So, this last weekend I went to New York City for the first time in my life. It is by far the biggest, craziest, most incredible place I've ever been. I've grown up in beautiful places on the west coast... but they have been small and 'environmentally beautiful,' so to speak. NYC is beautiful in an entirely different way. The amount of diversity and culture that you can cross as soon as you walk out the door is fascinating. Every culture in the world must be represented there, and in mass numbers. From business men to artists, labor workers to crazy ass bag ladies screaming to no one about everyone, musicians, tourists.... absolutely incredible.
I was dually impressed and troubled by the ability of the people there to live in such close proximity with each other, while not divulging their own personal world. It was fascinating to ride the subway and watch a sharply dressed young professional sit next to a dirty musician (like me) and not even blink an eye. People are so intertwined and yet so disassociated with each other... pretty crazy.
Despite the fact that I was a small town Wyoming boy walking the streets much like Crocodile Dundee, I felt like I was one of them... one of the city people. I liked it so much that I'm even entertaining the idea of moving there.
The thing that troubled me about NYC is the fact that a person could live there, among millions of people, and still be alone. You would think that being so close to so many other humans would only multiply the amount of interaction, but I found it to be the opposite. It's ironic and sad that when people want be alone, all they really have to do is go where everyone else is. Of course, I'm making generalizations... I know there are plenty of people in NYC that reach out to others; who are outgoing and fearless when it comes to interpersonal communications. But still, a person could go years before ever running into one.
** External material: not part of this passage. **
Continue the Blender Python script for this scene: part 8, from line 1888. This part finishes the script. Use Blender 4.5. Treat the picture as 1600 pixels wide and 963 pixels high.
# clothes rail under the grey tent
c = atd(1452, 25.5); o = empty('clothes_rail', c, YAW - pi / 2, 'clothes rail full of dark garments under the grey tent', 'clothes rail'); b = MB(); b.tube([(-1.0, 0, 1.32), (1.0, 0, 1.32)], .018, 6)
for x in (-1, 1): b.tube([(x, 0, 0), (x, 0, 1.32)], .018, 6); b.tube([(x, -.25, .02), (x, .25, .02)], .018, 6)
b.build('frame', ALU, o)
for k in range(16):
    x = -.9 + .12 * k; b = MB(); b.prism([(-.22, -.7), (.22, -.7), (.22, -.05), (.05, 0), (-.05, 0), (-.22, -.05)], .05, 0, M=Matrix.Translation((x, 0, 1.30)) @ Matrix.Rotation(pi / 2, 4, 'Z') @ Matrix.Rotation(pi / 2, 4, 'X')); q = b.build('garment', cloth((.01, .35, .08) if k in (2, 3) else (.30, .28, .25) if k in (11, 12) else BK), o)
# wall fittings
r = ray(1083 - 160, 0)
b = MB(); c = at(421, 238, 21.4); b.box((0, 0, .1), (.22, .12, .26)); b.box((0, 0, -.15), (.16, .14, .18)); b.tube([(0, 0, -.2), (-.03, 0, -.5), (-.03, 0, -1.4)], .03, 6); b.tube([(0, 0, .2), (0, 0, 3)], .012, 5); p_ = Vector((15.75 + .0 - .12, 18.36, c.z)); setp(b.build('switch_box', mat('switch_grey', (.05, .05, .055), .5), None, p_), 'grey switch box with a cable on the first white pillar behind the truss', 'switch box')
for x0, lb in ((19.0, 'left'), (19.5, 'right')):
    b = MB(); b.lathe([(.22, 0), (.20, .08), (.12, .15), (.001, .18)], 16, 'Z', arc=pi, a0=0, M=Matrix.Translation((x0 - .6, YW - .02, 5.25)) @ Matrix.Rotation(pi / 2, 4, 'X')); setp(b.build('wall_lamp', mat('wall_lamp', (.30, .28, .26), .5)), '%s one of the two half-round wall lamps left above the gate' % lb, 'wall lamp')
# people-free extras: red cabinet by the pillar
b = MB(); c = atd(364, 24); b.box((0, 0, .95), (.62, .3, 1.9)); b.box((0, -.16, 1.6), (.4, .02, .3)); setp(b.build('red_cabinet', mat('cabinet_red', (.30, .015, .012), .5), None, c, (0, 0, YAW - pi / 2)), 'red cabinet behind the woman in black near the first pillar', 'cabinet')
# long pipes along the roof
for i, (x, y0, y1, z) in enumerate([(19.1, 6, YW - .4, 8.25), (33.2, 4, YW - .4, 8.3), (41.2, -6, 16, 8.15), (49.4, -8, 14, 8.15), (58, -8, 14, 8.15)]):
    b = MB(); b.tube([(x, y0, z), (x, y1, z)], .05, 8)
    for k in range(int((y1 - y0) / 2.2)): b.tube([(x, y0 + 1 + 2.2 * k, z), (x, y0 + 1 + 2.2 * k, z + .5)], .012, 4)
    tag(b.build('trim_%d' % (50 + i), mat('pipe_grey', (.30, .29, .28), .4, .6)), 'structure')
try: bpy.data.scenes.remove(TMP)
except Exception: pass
Enough negativity tho. All in all, I have never been more intrigued than I was this last weekend. Truly an incredible place.
Ike
7 Comments:
this blog makes me sad for you... your eyes are so sad. one day you won't be so afraid to live... and love. you just have to let go of what you think is you and be who you are. Fearless, strong, and loved. believe it, and you will have the freedom to innitiate the love you want to share but are afraid to step into. Instead of watching all the sadness you will break that silence and be light... and love. Just say "hello" and smile. you are so loved my brother. Walk in it.
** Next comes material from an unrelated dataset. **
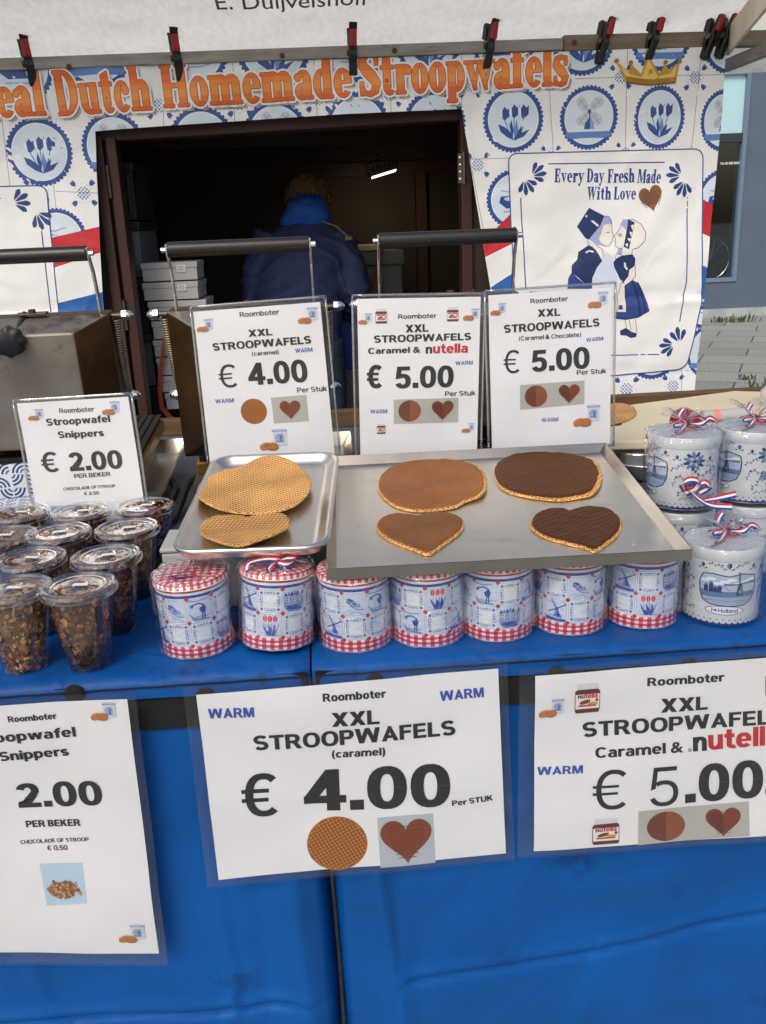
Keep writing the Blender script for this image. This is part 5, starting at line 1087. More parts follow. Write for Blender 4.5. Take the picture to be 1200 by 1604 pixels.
sign('price_sign', (0, 1030, 2.7944), [(-410, 238), (558, 178), (697, 1290), (-170, 1305)], pl_lo, [
    tx('Roomboter', (24, 287), (236, 272), 27), tx('Stroopwafel', (-150, 386), (324, 350), 43), tx('Snippers', (-12, 460), (292, 436), 41), tx('€', (-160, 690), (-20, 682), 110, K, 1), tx('2.00', (68, 672), (447, 652), 108), tx('PER BEKER', (101, 757), (343, 745), 29), tx('CHOCOLADE OF STROOP', (77, 828), (380, 810), 16), tx('€ 0.50', (195, 854), (285, 850), 20),
    ('quad', [(160, 912), (350, 903), (372, 1075), (195, 1090)], hx('b9cfe0')), ('crumbs', (272, 1018), 82, 52), ('tin', (475, 228), 62, 66), ('cookies', (430, 258), 84, 38), ('tin', (603, 1193), 68, 64), ('cookies', (557, 1225), 88, 38)], (.014, .012, .009, .020),
    'tall snippets price sign hanging on the blue cloth at the left', .285, .40, .004, 'price signs hanging on the blue cloth', False, 4.)
for px, py, lb in ((117, 1078, 'above the tall snippets sign'), (322, 1082, 'at the left top of the wide caramel sign'), (588, 1060, 'at the middle top of the wide caramel sign'), (871, 1048, 'at the left top of the wide sign with jars'), (1078, 1036, 'at the middle top of the wide sign with jars')):
    p = onY(px, py+8, 1.0575); o = MB().lathe([(.013, 0), (.013, .002), (.010, .004), (.0, .005)], 20).build('hook_pad', m_black, smooth=True); o.matrix_world = Matrix.Translation(p) @ Matrix.Rotation(rad(90), 4, 'X'); tag(o, 'black round fastening pad '+lb, 'fastener', 'black pads on the webbing')

# ------------------------------------------------------------------ trays
def frame_from(px, Zf, Zb, yb=None):     # px: back-left, back-right, front-left, front-right lip corners
    fl_, fr_ = onZ(*px[2], Zf), onZ(*px[3], Zf); U = (fr_-fl_); U.z = 0; W = U.length; U.normalize()
    bl_, br_ = onZ(*px[0], Zb), onZ(*px[1], Zb); mid = (bl_+br_)/2-(fl_+fr_)/2; V = (mid-U*mid.dot(U)); D = V.length; V.normalize(); N_ = U.cross(V)
    mt = Matrix(((U.x, V.x, N_.x, fl_.x), (U.y, V.y, N_.y, fl_.y), (U.z, V.z, N_.z, fl_.z), (0, 0, 0, 1))); return mt, W, D
mtR, WR, DR = frame_from(((522, 714), (965, 693), (512, 891), (1083, 860)), 1.087, 1.137)
mtL, WL, DL = frame_from(((328, 714), (508, 712), (266, 866), (513, 857)), 1.102, 1.147)
trR = empty('baking_tray'); trR.matrix_world = mtR; tag(trR, 'large square cornered steel tray with four chocolate covered wafers', 'tray')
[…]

My friend, I don't know why you are so sad for me... I was just making an observation about a place that I'm totally unfamiliar with. Don't be sad for me bro... thanks for the concern tho, :-)
Isaac
hey your song is wonderful
very lucky in your life and in the your music
thoreau wrote about this feeling of being alone in crowded places--check it out in Walden.
Hey! You got a blogspot blog! Sweet!
I've never been to NYC before, but I'm thinking it'd be nice to blend in for a while, not get noticed.
Sometimes it's hard observing things that others don't, but that's what also sets you apart.
yeah, but the important thing is: who is the true RBI Baseball CHAMP!!!
Oh, I now what you are talking about I live in the bay area now...but I am from Seattle. I always feel like a small town girl who gets lost in the crowd. I am just a down home girl, who tried to make it big in the big city. We have all seen the TV movie. It is the feeling of being surround with people and still being alone. It is no different then being alone in the middle of wyoming.